Mangala Snannam - the auspicious bath by the couple at their respective homes.
These are colorful rituals with full of fun. The groom plays a drama wherein he announces that he is going to Kashi and he is not interested in marriage and taking the household responsibilities. The bride's father requests the groom to accept his daughter as his spouse, then he returns to the mantap where he is received by his bride.
They are given the garlands to exchange, but the fun is that when the groom extends the garland to put on the bride, she moves away. Only on the third time he succeeds and then the couple are offered an Oonjal (swing) to sit on. Sumangalis (married women) perform rituals to ward off evil eyes on the couple to be married. Small balls of cooked rice smeared with turmeric and kumkum are dipped in milk are kept ready. The ladies sprinkle the milk on their feet, and the rice balls are thrown in four directions. Then bride and groom are given a mixture of banana and milk, amidst the oonjal songs.
The bride’s sari is tied with the groom’s scarf. Pandit ties the right hands of the couple with a thread, which symbolizes the lifelong bond. The bride and groom seek blessings from God to strengthen their union. The bride's mother applies kajal in the groom's eyes, and father washes his son-in-law's feet. The bride sits on her father's lap with a coconut in her hands. The bride and her father offer the coconut to the groom while the bride's mother pours water over the coconut thus symbolising the 'giving away of their daughter.' At this time, the groom's parents gift the bride a nine-yard sari and a blouse to be worn for next moment, the auspicious occasion of tying the mangasultra.

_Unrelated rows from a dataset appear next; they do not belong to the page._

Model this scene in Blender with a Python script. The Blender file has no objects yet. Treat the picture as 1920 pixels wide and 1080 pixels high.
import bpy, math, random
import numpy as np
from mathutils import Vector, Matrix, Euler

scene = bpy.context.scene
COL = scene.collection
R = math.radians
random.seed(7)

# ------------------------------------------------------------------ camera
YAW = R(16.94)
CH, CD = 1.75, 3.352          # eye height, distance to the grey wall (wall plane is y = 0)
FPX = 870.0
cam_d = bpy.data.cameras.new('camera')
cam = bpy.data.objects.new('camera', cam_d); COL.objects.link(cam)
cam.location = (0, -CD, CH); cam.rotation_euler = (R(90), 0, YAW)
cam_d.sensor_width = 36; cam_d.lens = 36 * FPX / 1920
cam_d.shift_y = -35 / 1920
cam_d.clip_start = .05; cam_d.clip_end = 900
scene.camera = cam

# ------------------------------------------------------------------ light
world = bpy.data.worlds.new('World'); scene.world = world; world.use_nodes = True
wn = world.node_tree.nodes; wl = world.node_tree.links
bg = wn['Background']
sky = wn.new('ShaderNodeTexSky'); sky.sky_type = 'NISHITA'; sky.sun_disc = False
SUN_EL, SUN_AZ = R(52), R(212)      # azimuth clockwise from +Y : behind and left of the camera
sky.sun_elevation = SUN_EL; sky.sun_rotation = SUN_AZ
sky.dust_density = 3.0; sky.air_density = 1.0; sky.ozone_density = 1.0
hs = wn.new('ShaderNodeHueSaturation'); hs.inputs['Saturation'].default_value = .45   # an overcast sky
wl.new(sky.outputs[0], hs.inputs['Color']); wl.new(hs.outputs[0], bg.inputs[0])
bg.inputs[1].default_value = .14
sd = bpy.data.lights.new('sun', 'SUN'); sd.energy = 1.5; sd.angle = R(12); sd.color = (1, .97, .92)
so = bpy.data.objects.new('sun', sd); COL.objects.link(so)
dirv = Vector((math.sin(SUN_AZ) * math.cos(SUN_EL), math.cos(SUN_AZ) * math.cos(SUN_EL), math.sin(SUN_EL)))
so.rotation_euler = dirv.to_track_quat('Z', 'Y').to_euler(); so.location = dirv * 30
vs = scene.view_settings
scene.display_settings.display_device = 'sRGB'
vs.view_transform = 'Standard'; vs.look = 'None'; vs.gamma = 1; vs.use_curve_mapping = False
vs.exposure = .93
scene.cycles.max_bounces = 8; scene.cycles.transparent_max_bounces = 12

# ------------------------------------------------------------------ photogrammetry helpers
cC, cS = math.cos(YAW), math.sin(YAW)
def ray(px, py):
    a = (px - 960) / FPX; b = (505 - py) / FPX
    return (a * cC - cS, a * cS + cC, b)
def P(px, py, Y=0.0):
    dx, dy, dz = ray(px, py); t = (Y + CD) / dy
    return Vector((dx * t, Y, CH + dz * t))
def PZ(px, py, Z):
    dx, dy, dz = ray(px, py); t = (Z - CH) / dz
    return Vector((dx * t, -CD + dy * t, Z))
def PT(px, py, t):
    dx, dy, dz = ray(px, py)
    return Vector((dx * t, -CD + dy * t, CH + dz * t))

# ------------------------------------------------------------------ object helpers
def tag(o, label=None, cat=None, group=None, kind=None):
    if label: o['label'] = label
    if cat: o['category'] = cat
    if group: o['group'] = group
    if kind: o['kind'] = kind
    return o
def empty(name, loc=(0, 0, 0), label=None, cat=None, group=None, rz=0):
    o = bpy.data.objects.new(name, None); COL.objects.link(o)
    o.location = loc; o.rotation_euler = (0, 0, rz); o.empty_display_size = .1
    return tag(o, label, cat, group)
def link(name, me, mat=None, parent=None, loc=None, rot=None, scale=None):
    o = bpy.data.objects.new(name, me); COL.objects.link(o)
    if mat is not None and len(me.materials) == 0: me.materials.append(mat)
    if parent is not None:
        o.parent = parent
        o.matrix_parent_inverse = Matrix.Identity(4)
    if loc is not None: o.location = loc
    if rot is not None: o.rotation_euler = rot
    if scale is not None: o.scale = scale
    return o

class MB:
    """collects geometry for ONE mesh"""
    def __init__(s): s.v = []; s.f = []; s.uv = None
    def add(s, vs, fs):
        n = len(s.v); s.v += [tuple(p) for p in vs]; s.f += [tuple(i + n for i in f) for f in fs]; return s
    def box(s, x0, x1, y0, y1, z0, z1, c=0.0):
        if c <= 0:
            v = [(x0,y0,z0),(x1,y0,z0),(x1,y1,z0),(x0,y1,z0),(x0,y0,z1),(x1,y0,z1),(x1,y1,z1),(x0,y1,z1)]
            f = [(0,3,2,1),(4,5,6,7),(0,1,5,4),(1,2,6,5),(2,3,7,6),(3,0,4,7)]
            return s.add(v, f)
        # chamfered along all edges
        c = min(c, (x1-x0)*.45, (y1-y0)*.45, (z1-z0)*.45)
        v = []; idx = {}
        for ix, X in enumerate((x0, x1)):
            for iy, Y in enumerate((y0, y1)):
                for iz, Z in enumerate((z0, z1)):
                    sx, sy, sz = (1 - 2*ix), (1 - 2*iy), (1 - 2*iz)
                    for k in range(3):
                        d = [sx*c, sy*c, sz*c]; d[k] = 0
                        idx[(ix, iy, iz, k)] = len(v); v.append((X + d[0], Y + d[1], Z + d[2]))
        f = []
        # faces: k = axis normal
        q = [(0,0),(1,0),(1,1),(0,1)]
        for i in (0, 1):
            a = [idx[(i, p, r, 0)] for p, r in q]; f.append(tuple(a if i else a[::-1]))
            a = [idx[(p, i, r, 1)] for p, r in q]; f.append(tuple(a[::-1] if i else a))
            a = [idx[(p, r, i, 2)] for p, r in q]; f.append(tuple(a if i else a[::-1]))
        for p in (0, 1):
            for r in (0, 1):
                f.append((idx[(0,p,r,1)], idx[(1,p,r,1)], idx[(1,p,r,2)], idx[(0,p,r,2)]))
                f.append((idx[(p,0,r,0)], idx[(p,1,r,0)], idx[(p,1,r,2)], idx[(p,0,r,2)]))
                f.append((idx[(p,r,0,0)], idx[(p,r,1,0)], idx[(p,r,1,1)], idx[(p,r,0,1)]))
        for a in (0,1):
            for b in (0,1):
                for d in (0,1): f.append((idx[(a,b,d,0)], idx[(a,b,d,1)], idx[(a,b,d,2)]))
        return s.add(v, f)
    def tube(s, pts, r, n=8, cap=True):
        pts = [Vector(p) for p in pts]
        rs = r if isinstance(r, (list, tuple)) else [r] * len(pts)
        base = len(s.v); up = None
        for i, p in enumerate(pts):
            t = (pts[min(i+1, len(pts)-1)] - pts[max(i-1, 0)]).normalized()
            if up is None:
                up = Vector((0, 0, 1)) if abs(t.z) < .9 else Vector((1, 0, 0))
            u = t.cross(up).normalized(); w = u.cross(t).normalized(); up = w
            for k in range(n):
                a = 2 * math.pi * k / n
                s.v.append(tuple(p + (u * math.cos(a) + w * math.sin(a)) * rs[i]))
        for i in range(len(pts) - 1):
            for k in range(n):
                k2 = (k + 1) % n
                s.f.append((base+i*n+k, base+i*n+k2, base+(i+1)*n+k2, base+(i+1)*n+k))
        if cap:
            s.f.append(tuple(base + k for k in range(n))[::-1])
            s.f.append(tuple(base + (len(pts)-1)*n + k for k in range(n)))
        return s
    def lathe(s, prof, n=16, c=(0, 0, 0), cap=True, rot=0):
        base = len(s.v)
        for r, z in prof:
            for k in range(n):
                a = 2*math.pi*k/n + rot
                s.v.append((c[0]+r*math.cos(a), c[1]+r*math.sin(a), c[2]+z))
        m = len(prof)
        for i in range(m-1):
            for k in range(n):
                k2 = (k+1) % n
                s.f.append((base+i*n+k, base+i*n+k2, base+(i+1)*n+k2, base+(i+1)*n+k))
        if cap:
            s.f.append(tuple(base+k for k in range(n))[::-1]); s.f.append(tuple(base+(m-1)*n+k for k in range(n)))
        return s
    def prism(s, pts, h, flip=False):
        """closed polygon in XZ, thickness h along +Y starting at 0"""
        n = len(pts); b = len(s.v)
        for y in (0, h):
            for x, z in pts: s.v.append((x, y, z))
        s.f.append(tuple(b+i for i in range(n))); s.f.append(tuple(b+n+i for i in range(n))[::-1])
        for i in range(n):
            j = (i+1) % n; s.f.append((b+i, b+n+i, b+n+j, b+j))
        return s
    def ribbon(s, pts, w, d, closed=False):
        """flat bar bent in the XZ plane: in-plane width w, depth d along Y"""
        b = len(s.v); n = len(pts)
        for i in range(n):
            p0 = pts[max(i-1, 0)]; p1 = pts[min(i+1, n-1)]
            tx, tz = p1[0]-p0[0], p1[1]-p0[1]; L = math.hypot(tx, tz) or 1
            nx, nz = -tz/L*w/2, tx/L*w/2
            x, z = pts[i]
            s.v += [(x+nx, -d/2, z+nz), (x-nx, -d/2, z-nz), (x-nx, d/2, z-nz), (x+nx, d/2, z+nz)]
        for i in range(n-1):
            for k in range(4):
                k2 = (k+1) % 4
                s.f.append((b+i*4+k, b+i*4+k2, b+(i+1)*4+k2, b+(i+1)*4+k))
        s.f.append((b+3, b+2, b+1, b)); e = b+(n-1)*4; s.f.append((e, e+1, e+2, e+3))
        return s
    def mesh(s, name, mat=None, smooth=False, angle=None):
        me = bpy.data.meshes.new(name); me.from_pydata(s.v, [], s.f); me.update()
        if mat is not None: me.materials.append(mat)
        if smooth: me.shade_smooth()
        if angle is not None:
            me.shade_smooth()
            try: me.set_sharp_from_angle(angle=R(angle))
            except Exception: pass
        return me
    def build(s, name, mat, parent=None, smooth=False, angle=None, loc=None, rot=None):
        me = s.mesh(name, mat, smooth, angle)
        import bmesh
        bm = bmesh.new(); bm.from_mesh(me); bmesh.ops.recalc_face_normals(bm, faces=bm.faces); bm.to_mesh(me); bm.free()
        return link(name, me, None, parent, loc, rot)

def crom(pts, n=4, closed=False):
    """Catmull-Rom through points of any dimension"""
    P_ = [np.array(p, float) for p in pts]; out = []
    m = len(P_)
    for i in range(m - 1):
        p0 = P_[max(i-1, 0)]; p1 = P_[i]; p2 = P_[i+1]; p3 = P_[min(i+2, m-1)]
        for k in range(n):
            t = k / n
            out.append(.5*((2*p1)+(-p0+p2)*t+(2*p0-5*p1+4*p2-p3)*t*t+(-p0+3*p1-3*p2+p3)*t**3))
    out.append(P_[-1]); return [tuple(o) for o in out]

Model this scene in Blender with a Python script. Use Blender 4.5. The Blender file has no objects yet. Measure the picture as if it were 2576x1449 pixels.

The priest and relatives bless the mangalsutra or sacred thread and hand it to the groom. He ties it around the neck of his bride with two knots. The groom's sister ties the third knot amidst the drums and music. The three knots symbolise the marriage of the mind, spirit and body. The groom takes the bride's right hand in his left hand and leads her around the sacred fire seven times, signifying seven sacred vows of marriage, after which, they seek the blessings of all elders. The parents and relatives of bride and groom exchange gifts,followed by a grand feast.
After the feast, the bride is escorted to her husband's house, where she is welcomed by aarati, and a grand lunch is served at this occasion.  
A colorful reception is arranged in a hotel or wedding hall, for the guests to meet the newly wedded couple, to convey their best wishes to them and their families.